Ditempat yang sama, Kepala Dinas ESDM Jawa Timur Dewi Putriani mengungkapkan keberadaan trader gas yang tidak memiliki fasilitas dan komitmen untuk membangun infrastruktur gas bumi akan merugikan konsumen gas.


"Di Jawa Timur banyak trader gas yang membuat rantai bisnis gas bumi menjadi tidak efisien. Untuk sampai ke konsumen, gas bisa melalui 2-3 trader. Oleh karena itu, Pemprov Jatim meminta Pemerintah pusat untuk ikut mengatur keberadaan trader gas ini," ucap Dewi.


Sementara itu ditambahkan Direktur Perencanaan Investasi dan Manejemen Risiko PT PGN Wahid Sutopo mengatakan kebijakan pemerintah untuk meningkatkan pasokan gas ke domestik harus didukung oleh pembangunan infrastruktur dan pengembangan pasar. Sebab jika tiga aspek tersebut tidak berjalan bersamaan maka pengembangan dan pemanfaatan gas bumi di dalam negeri tidak akan berjalan maksimal.


Sebagai perusahaan nasional yang mengembangkan infrastruktur gas bumi, PGN sangat membutuhkan kepastian pasokan gas dan tersedianya pasar yang jelas. Pasalnya, untuk membangun infrastruktur dibutuhkan biaya besar dengan risiko tinggi.


Menurut Wahid, dalam membangun infrastruktur PGN tidak mungkin mendapatkan cost recovery lazimnya di sektor hulu migas. Selain itu, dalam bisnis gas berlaku aturan take or pay. Dimana jika gas sudah dibeli dari produsen maka PGN harus membayarnya meskipun pasar tidak mampu menyerapnya.


"Kami pun harus menghadapi berbagai risiko seperti masalah perizinan, pembebasan lahan dan biaya sewa tanah di lokasi pipa yang terus naik," kata Wahid.

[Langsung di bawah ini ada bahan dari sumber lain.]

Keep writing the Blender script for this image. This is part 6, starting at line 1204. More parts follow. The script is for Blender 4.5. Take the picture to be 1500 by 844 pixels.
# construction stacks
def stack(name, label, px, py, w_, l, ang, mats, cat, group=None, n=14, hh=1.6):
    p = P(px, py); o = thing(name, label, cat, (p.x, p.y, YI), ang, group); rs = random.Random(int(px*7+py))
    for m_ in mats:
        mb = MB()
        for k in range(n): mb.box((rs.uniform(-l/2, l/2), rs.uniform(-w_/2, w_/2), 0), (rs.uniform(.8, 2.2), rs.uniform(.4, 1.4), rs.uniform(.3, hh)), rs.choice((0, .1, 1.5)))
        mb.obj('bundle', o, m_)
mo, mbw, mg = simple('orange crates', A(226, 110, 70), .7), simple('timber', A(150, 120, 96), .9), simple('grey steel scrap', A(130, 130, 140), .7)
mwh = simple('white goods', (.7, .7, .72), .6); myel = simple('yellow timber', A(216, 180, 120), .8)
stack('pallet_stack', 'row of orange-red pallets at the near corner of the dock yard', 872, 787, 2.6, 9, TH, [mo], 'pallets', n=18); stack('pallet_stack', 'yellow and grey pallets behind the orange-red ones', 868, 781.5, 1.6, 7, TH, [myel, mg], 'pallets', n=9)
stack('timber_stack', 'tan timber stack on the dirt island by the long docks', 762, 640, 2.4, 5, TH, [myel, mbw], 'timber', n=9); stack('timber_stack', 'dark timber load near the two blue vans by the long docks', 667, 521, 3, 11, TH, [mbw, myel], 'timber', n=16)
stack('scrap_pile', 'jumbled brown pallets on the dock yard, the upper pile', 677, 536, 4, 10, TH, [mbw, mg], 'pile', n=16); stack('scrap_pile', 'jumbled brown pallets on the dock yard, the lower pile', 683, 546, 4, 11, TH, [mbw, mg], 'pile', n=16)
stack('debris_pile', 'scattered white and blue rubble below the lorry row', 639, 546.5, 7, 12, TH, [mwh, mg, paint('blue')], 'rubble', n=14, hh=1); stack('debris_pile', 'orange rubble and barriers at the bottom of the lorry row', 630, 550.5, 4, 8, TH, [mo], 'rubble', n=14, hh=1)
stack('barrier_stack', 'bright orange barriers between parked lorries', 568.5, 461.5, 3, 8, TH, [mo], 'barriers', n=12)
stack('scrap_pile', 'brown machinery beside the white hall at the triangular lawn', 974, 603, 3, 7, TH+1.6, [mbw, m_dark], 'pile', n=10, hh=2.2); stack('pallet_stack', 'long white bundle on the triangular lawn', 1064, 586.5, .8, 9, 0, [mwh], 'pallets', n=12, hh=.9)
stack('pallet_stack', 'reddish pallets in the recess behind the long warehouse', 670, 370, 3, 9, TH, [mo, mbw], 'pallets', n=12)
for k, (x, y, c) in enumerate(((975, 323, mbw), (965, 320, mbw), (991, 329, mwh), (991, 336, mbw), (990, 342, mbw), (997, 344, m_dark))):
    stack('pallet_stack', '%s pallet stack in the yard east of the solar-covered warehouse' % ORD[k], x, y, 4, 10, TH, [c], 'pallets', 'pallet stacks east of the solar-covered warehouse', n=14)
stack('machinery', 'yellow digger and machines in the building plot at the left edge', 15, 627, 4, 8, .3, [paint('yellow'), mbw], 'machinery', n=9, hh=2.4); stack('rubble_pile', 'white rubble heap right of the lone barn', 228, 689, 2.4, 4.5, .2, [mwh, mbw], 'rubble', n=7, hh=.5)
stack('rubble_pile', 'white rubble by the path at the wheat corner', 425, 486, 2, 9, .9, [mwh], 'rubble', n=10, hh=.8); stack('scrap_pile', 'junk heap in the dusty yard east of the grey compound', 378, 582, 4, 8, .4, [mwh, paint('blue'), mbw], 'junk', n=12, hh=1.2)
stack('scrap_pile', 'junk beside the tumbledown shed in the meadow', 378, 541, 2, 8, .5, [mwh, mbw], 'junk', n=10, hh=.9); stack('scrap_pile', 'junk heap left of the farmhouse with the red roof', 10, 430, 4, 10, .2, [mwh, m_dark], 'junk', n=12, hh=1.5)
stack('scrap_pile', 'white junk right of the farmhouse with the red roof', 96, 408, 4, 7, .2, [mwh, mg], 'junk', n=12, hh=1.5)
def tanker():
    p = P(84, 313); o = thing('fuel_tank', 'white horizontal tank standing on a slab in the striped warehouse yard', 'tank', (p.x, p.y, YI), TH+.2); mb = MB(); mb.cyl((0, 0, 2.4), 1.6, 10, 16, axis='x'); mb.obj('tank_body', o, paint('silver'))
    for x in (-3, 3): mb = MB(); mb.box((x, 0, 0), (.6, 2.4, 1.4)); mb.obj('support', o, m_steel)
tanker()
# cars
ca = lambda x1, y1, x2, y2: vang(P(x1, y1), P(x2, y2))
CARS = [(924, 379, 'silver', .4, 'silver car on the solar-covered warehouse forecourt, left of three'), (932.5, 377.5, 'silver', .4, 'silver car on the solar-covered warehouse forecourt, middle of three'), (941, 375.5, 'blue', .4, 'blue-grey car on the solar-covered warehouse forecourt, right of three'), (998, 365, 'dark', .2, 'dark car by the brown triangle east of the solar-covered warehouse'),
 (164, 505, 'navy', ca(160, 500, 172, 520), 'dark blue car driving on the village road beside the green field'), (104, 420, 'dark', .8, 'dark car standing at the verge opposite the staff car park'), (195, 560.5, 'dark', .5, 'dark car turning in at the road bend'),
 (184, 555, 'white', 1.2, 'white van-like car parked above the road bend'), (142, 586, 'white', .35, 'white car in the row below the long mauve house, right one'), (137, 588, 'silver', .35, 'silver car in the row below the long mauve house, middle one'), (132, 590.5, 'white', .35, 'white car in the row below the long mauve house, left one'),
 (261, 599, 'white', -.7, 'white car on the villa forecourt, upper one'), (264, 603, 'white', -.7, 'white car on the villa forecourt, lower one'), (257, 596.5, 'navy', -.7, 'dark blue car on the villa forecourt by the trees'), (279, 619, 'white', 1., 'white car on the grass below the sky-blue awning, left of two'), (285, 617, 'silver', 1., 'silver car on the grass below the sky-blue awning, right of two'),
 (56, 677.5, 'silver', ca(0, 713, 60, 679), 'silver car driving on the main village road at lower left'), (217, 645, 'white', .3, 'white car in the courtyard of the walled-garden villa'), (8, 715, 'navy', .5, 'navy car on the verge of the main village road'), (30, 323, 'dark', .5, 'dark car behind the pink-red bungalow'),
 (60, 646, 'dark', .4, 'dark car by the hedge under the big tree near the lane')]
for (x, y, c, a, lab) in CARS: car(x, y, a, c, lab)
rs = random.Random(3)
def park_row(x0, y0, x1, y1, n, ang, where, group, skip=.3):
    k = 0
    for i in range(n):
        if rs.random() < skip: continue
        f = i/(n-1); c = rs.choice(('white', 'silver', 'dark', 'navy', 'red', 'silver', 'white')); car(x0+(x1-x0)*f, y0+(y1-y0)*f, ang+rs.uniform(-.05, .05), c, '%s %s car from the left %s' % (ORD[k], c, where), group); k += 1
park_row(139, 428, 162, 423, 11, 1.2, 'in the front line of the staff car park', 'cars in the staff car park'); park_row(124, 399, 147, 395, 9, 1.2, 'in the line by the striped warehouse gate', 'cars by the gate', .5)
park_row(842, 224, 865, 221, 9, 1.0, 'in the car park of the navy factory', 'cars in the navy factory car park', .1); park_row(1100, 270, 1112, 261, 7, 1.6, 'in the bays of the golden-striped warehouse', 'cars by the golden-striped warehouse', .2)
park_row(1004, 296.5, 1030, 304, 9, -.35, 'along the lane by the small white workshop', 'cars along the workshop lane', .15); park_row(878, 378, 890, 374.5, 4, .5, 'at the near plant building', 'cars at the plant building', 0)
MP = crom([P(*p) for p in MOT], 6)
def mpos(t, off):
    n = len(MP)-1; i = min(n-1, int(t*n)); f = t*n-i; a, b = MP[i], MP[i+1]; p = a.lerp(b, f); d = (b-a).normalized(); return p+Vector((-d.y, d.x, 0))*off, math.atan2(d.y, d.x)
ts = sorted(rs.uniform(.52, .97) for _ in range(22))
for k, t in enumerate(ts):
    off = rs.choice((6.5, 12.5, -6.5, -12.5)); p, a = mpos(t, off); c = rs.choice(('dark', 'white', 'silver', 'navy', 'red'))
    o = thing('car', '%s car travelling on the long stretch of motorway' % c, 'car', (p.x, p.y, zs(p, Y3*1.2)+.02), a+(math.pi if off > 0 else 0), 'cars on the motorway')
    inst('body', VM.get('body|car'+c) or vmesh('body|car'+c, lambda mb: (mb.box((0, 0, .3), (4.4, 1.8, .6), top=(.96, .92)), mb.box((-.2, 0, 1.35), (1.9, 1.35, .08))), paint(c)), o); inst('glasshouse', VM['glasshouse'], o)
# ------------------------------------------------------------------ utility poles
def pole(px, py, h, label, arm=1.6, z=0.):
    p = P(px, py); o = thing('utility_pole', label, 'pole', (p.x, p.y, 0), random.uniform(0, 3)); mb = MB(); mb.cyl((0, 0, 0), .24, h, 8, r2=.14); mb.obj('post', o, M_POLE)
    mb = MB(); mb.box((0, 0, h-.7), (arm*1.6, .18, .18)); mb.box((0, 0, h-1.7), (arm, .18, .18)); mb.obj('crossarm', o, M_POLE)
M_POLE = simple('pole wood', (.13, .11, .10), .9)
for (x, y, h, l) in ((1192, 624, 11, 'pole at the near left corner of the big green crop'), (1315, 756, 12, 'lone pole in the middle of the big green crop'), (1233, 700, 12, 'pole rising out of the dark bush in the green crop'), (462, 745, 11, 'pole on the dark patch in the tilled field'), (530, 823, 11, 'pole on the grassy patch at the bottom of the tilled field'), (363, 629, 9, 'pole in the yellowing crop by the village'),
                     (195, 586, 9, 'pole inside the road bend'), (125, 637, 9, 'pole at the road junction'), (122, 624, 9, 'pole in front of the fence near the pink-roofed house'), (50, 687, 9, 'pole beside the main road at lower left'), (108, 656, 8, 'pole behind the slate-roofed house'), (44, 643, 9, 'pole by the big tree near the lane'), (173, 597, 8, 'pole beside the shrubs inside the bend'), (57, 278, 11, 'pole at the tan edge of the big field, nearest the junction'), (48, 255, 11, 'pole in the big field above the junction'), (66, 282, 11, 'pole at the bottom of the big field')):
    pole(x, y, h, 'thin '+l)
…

Oleh karena itu Wahid berharap pemerintah daerah seperti di Jawa Timur mampu mengembangkan kluster-kluster industri baru sehingga peningkatan pasokan dan pembangunan infrastruktur bisa dilakukan bersamaan. Pengembangan kluster industri juga menciptakan multiplier effect lebih besar bagi perekonomian daerah.


"Prinsipnya, PGN berkomitmen untuk terus membangun infrastruktur dan mendukung pemanfaatan gas bumi untuk domestik. Apalagi salah satu pertimbangan investor untuk berinvestasi di Indonesia adalah tersedianya pasokan gas bumi," tandasnya.